Yes, there are things we don't know yet about how physics works, but it's wrong to assume that means that any given physical law can be thrown out altogether. New understandings
add to our knowledge, but the things we knew before still remain valid. Newton's laws were only an approximation of Einstein's laws, but everything they say is still entirely true within the range of conditions in which they were defined. If something is proven to be true, then new knowledge won't suddenly make it untrue.
Then there is of course a matter of simply MASKING the heat rather than actually holding it in. Who says the heat's not still there, it's just not detectable by the other ship's sensors? Why does a cloak necessarily HAVE to hold it all in? It could still be radiating into space but the cloaking technology somehow affects sensors such that they can't detect it, it's like saying a cloaking device is actually making the ship actually vanish, when we know that's not the case. Makes sense since cloaking and sensor technology within Trek has been in a race since the beginning.
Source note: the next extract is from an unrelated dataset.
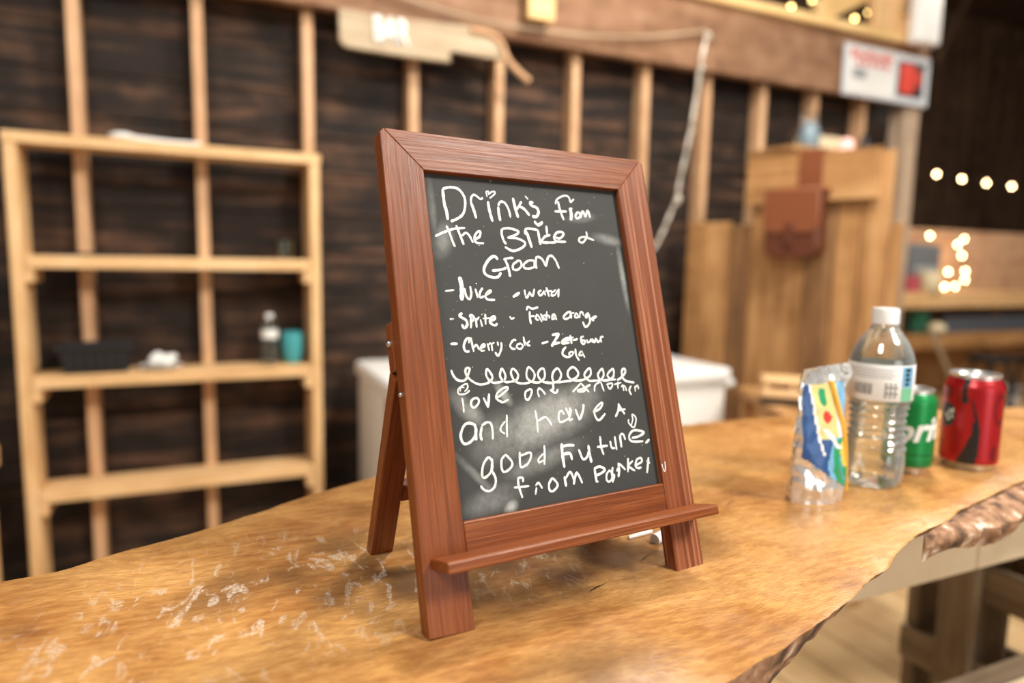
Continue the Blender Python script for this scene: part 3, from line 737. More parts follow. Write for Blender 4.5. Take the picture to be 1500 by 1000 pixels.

Okay, if a cloaking device is merely a way of hacking the enemy's sensors, that's actually credible. Pure electronic countermeasures, nothing implausible about that. But if the enemy knew that were how it worked, then surely they'd use a range of different sensor techniques and would run them on isolated, shielded computer systems so they couldn't all be hacked simultaneously or at all by external signals. Or they could use sensors that don't have any computer components at all between the detector and a purely mechanical readout device. For instance, use a film camera with a type of film that's chemically receptive to infrared light. How do you "jam" a piece of film?
The bottom line is, while there are limited options for stealth in space, there is no literal, perfect invisibility. There will always be
some emissions given off by any ship, and therefore there will always be the theoretical possibility of detection.